§ Given information
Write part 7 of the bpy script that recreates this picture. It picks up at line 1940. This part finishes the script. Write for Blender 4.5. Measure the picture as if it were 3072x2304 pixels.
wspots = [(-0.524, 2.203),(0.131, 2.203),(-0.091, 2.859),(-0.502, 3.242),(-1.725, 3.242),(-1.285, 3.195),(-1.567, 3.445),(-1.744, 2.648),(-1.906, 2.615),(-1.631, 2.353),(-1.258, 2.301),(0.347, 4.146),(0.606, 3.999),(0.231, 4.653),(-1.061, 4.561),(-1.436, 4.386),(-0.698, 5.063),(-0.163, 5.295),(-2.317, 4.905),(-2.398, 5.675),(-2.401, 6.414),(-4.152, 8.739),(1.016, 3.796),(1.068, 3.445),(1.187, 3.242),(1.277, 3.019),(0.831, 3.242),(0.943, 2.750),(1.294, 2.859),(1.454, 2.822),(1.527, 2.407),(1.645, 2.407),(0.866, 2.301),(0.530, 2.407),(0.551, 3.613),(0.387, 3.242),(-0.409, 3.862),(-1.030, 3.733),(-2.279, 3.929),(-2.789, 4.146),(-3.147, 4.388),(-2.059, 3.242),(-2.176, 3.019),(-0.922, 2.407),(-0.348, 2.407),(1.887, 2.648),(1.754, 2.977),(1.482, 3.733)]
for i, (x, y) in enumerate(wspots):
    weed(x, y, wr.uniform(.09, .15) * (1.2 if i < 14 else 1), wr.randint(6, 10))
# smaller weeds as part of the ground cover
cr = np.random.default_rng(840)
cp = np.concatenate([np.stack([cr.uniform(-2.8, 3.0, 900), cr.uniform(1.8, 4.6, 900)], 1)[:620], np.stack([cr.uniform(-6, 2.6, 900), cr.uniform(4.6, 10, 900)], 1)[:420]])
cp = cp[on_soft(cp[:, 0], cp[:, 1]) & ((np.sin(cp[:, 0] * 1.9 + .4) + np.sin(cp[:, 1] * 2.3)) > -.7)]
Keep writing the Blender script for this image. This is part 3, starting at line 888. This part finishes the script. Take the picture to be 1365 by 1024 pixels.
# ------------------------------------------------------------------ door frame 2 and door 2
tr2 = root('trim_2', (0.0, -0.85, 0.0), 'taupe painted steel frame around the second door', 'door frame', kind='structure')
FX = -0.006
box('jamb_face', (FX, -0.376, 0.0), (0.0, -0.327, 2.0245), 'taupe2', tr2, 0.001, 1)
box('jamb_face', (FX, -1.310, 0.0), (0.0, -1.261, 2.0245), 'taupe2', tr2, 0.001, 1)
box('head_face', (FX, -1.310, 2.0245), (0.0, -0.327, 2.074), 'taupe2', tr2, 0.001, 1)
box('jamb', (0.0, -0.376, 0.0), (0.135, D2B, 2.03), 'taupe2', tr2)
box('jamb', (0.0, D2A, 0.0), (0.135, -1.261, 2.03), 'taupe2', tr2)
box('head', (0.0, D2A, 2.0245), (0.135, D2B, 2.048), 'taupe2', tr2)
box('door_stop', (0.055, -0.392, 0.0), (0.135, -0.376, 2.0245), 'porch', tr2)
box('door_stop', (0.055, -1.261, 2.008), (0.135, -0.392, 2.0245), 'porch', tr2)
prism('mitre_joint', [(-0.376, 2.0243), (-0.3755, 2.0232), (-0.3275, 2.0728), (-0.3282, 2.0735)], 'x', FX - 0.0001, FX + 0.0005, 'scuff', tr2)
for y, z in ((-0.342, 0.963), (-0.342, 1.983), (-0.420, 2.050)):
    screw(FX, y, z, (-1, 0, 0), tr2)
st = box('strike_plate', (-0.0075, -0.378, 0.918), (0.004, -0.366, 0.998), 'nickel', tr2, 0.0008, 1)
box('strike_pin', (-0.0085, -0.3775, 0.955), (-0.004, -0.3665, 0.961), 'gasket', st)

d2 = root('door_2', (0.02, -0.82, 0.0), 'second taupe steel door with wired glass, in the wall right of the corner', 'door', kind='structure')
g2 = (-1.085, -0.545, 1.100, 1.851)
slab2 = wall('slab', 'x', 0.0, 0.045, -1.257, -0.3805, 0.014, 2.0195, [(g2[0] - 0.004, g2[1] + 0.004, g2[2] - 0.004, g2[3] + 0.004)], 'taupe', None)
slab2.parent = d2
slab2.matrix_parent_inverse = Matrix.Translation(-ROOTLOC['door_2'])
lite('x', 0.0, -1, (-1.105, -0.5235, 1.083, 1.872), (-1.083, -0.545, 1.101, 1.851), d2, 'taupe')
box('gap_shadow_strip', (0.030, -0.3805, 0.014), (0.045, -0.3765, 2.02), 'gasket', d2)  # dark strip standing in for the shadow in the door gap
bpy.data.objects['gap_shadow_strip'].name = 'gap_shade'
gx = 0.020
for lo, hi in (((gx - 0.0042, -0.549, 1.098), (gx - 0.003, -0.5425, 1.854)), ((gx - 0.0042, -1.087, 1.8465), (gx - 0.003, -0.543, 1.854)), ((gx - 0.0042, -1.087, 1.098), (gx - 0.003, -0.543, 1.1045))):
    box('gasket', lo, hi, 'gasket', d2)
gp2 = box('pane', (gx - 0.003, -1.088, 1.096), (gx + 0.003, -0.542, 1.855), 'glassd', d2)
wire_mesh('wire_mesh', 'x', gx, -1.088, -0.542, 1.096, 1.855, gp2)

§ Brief
Reproduce the records above exactly, from the first line through the line containing "cp = cp[on_soft(cp[:, 0], cp[:, 1])", and output nothing else.

§ Answer below
Write part 7 of the bpy script that recreates this picture. It picks up at line 1940. This part finishes the script. Write for Blender 4.5. Measure the picture as if it were 3072x2304 pixels.
wspots = [(-0.524, 2.203),(0.131, 2.203),(-0.091, 2.859),(-0.502, 3.242),(-1.725, 3.242),(-1.285, 3.195),(-1.567, 3.445),(-1.744, 2.648),(-1.906, 2.615),(-1.631, 2.353),(-1.258, 2.301),(0.347, 4.146),(0.606, 3.999),(0.231, 4.653),(-1.061, 4.561),(-1.436, 4.386),(-0.698, 5.063),(-0.163, 5.295),(-2.317, 4.905),(-2.398, 5.675),(-2.401, 6.414),(-4.152, 8.739),(1.016, 3.796),(1.068, 3.445),(1.187, 3.242),(1.277, 3.019),(0.831, 3.242),(0.943, 2.750),(1.294, 2.859),(1.454, 2.822),(1.527, 2.407),(1.645, 2.407),(0.866, 2.301),(0.530, 2.407),(0.551, 3.613),(0.387, 3.242),(-0.409, 3.862),(-1.030, 3.733),(-2.279, 3.929),(-2.789, 4.146),(-3.147, 4.388),(-2.059, 3.242),(-2.176, 3.019),(-0.922, 2.407),(-0.348, 2.407),(1.887, 2.648),(1.754, 2.977),(1.482, 3.733)]
for i, (x, y) in enumerate(wspots):
    weed(x, y, wr.uniform(.09, .15) * (1.2 if i < 14 else 1), wr.randint(6, 10))
# smaller weeds as part of the ground cover
cr = np.random.default_rng(840)
cp = np.concatenate([np.stack([cr.uniform(-2.8, 3.0, 900), cr.uniform(1.8, 4.6, 900)], 1)[:620], np.stack([cr.uniform(-6, 2.6, 900), cr.uniform(4.6, 10, 900)], 1)[:420]])
cp = cp[on_soft(cp[:, 0], cp[:, 1]) & ((np.sin(cp[:, 0] * 1.9 + .4) + np.sin(cp[:, 1] * 2.3)) > -.7)]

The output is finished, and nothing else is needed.